I am isolated and stuck at home and in the home the only way to have a private conversation is to wait until the early hours when he is asleep, go to the other end of the house, whisper and hope he doesn’t wake up.
My belongings, jewellery, photos etc are safe.
As I have not been disabled long I know it is possible to leave, I still have the grit I always had.
I’ve spoken to the Refuge helpline @Boobettes that was one of my middle of the night whisper calls.
Tbh they are at a loss too, given the nature of my disability, although they have not entirely written me off. They are currently passing my case up the chain for more advice.
No we don’t have children.
My Uni friends live a long way away, they have school age children, relationships and careers. They are great. Unfortunately my contact with them post disability has been by email/whatsapp and I don’t feel I can just chuck them a message saying “How are you all? Harriet’s exams went well? How is the new dog? And by the way, Dave is abusing me and I have to leave.” [all names and situations were made up in that scenario]
My work friends are still working. They too have families, partners and lives, my former career was the all-encompassing kind.

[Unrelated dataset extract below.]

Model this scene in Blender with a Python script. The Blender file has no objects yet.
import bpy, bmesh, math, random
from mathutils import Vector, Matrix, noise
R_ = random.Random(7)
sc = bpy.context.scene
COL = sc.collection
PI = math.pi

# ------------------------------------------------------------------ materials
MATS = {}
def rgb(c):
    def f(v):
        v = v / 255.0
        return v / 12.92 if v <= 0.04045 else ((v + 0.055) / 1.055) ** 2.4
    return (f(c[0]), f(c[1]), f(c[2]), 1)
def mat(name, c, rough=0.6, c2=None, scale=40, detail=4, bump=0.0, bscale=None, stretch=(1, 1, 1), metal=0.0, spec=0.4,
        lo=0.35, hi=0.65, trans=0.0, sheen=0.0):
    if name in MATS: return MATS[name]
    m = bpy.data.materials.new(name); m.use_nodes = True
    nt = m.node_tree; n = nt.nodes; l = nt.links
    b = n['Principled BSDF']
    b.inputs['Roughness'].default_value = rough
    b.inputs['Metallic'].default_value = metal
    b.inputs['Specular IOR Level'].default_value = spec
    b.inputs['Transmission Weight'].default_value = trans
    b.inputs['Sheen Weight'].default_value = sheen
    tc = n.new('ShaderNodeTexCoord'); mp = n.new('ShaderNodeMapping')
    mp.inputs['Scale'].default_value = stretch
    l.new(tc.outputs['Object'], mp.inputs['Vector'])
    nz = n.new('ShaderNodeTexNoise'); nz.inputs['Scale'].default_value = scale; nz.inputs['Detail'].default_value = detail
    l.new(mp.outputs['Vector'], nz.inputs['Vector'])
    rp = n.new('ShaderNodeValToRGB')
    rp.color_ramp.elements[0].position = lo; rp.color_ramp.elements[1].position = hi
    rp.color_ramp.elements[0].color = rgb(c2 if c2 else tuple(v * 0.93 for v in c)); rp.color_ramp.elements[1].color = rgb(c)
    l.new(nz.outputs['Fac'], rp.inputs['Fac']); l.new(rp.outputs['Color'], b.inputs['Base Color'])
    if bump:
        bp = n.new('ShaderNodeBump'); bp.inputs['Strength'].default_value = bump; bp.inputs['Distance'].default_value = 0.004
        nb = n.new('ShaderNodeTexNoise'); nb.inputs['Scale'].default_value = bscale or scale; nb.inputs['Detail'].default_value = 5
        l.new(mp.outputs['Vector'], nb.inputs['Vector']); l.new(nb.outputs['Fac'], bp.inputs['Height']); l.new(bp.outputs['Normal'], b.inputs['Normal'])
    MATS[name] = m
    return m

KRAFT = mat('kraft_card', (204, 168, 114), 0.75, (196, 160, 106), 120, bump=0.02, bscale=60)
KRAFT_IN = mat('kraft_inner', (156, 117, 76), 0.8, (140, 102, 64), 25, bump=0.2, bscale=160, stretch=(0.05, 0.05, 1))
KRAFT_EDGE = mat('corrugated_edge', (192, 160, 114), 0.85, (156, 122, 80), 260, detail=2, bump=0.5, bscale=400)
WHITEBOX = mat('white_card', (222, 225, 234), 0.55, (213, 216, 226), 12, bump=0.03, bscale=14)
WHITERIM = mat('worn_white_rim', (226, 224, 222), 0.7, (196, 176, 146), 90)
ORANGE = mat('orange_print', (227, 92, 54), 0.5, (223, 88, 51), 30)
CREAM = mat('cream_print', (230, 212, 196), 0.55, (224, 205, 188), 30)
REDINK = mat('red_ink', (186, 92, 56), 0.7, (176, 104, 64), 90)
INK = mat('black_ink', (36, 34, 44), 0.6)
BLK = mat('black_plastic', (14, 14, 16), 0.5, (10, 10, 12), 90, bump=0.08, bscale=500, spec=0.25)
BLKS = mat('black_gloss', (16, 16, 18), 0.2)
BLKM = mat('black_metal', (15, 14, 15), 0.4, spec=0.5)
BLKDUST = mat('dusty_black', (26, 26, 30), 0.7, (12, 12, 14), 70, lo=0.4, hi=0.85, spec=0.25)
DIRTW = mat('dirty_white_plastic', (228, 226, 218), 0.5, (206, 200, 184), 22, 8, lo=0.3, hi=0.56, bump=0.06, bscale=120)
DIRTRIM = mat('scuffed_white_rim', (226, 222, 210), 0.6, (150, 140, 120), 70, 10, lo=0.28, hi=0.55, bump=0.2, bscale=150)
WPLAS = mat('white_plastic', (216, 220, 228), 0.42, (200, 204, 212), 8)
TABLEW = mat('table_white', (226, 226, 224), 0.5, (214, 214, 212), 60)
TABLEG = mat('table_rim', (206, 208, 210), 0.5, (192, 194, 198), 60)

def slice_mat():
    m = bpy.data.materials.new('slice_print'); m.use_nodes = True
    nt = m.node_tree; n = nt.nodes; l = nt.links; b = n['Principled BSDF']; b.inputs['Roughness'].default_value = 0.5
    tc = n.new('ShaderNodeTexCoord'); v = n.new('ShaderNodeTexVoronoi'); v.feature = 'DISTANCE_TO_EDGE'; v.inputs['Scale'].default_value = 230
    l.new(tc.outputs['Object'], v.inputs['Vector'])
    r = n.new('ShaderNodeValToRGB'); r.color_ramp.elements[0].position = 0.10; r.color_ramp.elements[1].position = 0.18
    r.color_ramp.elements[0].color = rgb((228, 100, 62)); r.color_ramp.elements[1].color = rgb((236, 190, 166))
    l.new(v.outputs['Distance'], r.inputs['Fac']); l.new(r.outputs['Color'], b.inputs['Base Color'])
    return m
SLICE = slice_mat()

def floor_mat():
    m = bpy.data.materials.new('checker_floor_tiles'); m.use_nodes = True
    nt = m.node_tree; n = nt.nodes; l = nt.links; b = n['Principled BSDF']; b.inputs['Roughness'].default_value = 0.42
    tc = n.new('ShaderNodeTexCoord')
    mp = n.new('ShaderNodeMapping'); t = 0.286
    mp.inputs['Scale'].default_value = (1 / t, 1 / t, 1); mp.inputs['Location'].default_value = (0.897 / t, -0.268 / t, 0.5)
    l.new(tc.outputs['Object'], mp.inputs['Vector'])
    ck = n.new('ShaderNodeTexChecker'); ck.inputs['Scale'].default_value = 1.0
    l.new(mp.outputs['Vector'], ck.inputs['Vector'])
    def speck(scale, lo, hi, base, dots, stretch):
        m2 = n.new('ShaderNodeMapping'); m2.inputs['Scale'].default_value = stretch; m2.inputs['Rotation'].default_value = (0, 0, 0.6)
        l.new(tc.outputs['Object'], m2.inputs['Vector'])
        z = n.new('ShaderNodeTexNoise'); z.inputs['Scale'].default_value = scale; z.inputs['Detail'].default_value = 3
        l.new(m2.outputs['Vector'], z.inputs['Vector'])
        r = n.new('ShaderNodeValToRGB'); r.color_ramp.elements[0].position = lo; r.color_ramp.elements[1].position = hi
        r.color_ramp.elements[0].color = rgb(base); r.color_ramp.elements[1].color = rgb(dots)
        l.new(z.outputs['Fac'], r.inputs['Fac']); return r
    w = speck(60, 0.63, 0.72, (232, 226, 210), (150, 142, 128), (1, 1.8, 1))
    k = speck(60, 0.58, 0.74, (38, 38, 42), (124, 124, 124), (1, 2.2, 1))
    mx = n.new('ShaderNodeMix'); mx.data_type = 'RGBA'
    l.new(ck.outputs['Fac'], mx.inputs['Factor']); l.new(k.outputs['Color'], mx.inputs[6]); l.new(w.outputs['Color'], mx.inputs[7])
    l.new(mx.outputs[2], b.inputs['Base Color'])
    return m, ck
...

We stay in touch, though they are also busy.
I don’t have any family.
I really am that isolated.
Ideally I need an advocate - and that’s what I am looking for in a charity.
Given that Refuge cannot house me and I have nowhere else to go so I will be here for a while, I was looking for a good disabled charity.
Sometimes he says things which make me think am I going mad, or was that a wild thing he just said? I need a charity who can say no, it is not normal for a husband to follow you to the loo (he has just done this, I shut myself in here to type this message) as well as all the other things that make me wonder am I going mad?